Ghanaian President John Mahama, former Nigerian President Olusegun Obasanjo and other African statesmen are expected to attend the Goodluck Jonathan Foundation (GJF) 2025 Democracy Dialogue scheduled for Accra, Ghana, on September 17.
Mr Ikechukwu Eze, Special Adviser to former President Goodluck Jonathan, said in a statement in Abuja that the dialogue would also attract global development experts.
According to him, other distinguished leaders expected include Jonathan himself, Mr Kadré Ouédraogo, former Prime Minister of Burkina Faso and former President of the ECOWAS Commission, and Dr Omar Alieu Touray, current President of the Commission.
Also expected is the Most Rev. Matthew Kukah, Catholic Bishop of Sokoto Diocese.
Eze explained that this year’s dialogue, themed ‘Why Democracies Die’, would be co-hosted by the Foundation in collaboration with the Government of Ghana.
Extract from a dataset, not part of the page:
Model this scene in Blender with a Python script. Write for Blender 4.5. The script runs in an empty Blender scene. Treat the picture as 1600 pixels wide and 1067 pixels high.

He added that the dialogue would provide participants an opportunity to reflect on the progress, challenges and prospects of decades of democratic rule in West Africa.
Obasanjo will chair the event, while Bishop Kukah will deliver the keynote address.
The 2025 session marks the fourth in the series since its launch in 2021 as part of efforts to interrogate democratic governance in the sub-region and assess its sustainability and impact on citizens’ lives.
Eze recalled that the 2024 edition, which focused on purposeful education, featured Prof. Olubayi Olubayi, Chief Academic Officer at Maarifa Education in Kenya and former Vice Chancellor of the International University of East Africa in Uganda.
He noted that Olubayi, in his keynote, strongly advocated for African nations to establish selective, merit-based institutions and elite research universities to anchor functional education and drive technological advancement.
“It is expected that the keynote speaker, Bishop Kukah, panelists and other resource persons at the 2025 dialogue would throw more light on what needs to be done to arrest the pattern of decline and gradual erosion of rules and norms which democracies have continued to experience in Africa,” Eze said.